L’Isis ha anche inglobato personaggi estremisti legati al qaedismo e questo gli ha permesso di allargare la base. La guerra in Siria ovviamente ha favorito questa mossa e molti pensano che il vero obiettivo del Califfo sia quello di spingere la Turchia a intervenire direttamente nel Nord della Siria dove poi sarebbe più facile provocare perdite. Nel gennaio scorso la polizia ha sequestrato il computer di un alto dirigente dell’Isis in Turchia (Yunus Durmaz, poi morto). Nei documenti archiviati si parlava di massiccia campagna di attacchi con l’intento di far scoppiare il tessuto sociale turco e danneggiare l’economia.
A rischio le mete turistiche e le capitali europee La perdita di alcune roccaforti che l’Isis aveva conquistato nei mesi scorsi ha convinto evidentemente i militanti ad agire in Occidente proprio per «difendere» la propria supremazia del terrore.
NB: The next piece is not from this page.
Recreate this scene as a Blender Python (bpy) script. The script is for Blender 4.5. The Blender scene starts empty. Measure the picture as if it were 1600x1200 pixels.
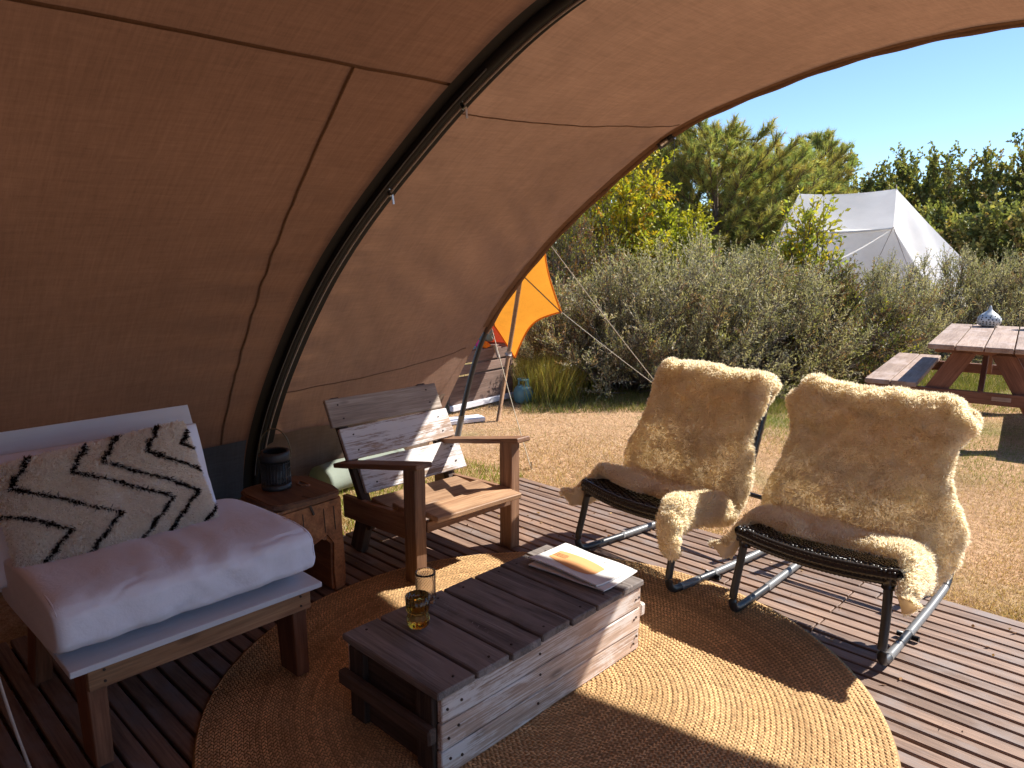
import bpy, bmesh, math, random
import numpy as np
from mathutils import Vector, Matrix

random.seed(7); rng = np.random.default_rng(11)
R = math.radians
SC = bpy.context.scene
COL = SC.collection

# ------------------------------------------------------------------ camera, sky, sun, exposure
# world axes: +X along the deck boards, +Y out of the tent mouth, z = 0 on top of the deck
HEADING = math.atan2(.694, .72)            # camera looks 43.9 degrees left of +Y
cam = bpy.data.objects.new('camera', bpy.data.cameras.new('camera'))
COL.objects.link(cam); SC.camera = cam
cam.location = (0, 0, 1.5)
cam.rotation_euler = (R(90 - 10.35), 0, HEADING)
cam.data.sensor_width = 36.0
cam.data.lens = 36.0 * 1150 / 1600
cam.data.clip_start = .05; cam.data.clip_end = 2000

SUN_EL, SUN_AZ = R(41.8), R(24.0)          # azimuth clockwise from +Y
sunv = Vector((math.sin(SUN_AZ)*math.cos(SUN_EL), math.cos(SUN_AZ)*math.cos(SUN_EL), math.sin(SUN_EL)))
world = bpy.data.worlds.new('World'); SC.world = world; world.use_nodes = True
wn = world.node_tree; bgn = wn.nodes['Background']
sky = wn.nodes.new('ShaderNodeTexSky'); sky.sky_type = 'NISHITA'; sky.sun_disc = False
sky.sun_elevation = SUN_EL; sky.sun_rotation = SUN_AZ
sky.air_density = .8; sky.dust_density = 0; sky.ozone_density = 4.6; sky.altitude = 100
wn.links.new(sky.outputs[0], bgn.inputs[0]); bgn.inputs[1].default_value = .070
sl = bpy.data.lights.new('sun', 'SUN'); sl.energy = 3.55; sl.angle = R(.53); sl.color = (1, .955, .885)
so = bpy.data.objects.new('sun', sl); COL.objects.link(so)
so.rotation_euler = sunv.to_track_quat('Z', 'Y').to_euler(); so.location = (3, 12, 12)
SC.view_settings.view_transform = 'Standard'; SC.view_settings.look = 'None'
SC.view_settings.gamma = 1; SC.view_settings.exposure = 1.5
SC.view_settings.use_curve_mapping = False
SC.cycles.use_denoising = True
try: SC.cycles.denoiser = 'OPENIMAGEDENOISE'
except Exception: pass
SC.cycles.use_adaptive_sampling = True; SC.cycles.adaptive_threshold = .025
SC.cycles.max_bounces = 9; SC.cycles.diffuse_bounces = 4; SC.cycles.transmission_bounces = 8
SC.cycles.transparent_max_bounces = 8; SC.cycles.caustics_refractive = True; SC.cycles.caustics_reflective = False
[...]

Sui siti Internet jihadisti si moltiplicano gli appelli a entrare in azione «in qualsiasi modo e con qualsiasi mezzo». La campagna ha come obiettivo dimostrare che un movimento in difficoltà riesce comunque a reagire in modo duro, «dietro le linee» del nemico, aumentando timori e portando scompiglio.
Aree a rischio – oltre alle capitali europee – vengono ritenute le mete turistiche dell’Egitto e della Tunisia, alcune aree del Kenya e naturalmente le zone balneari della Turchia. Gli analisti sono convinti che l’Italia non sia bersaglio primario, ma la propaganda Isis continua a puntare su Roma.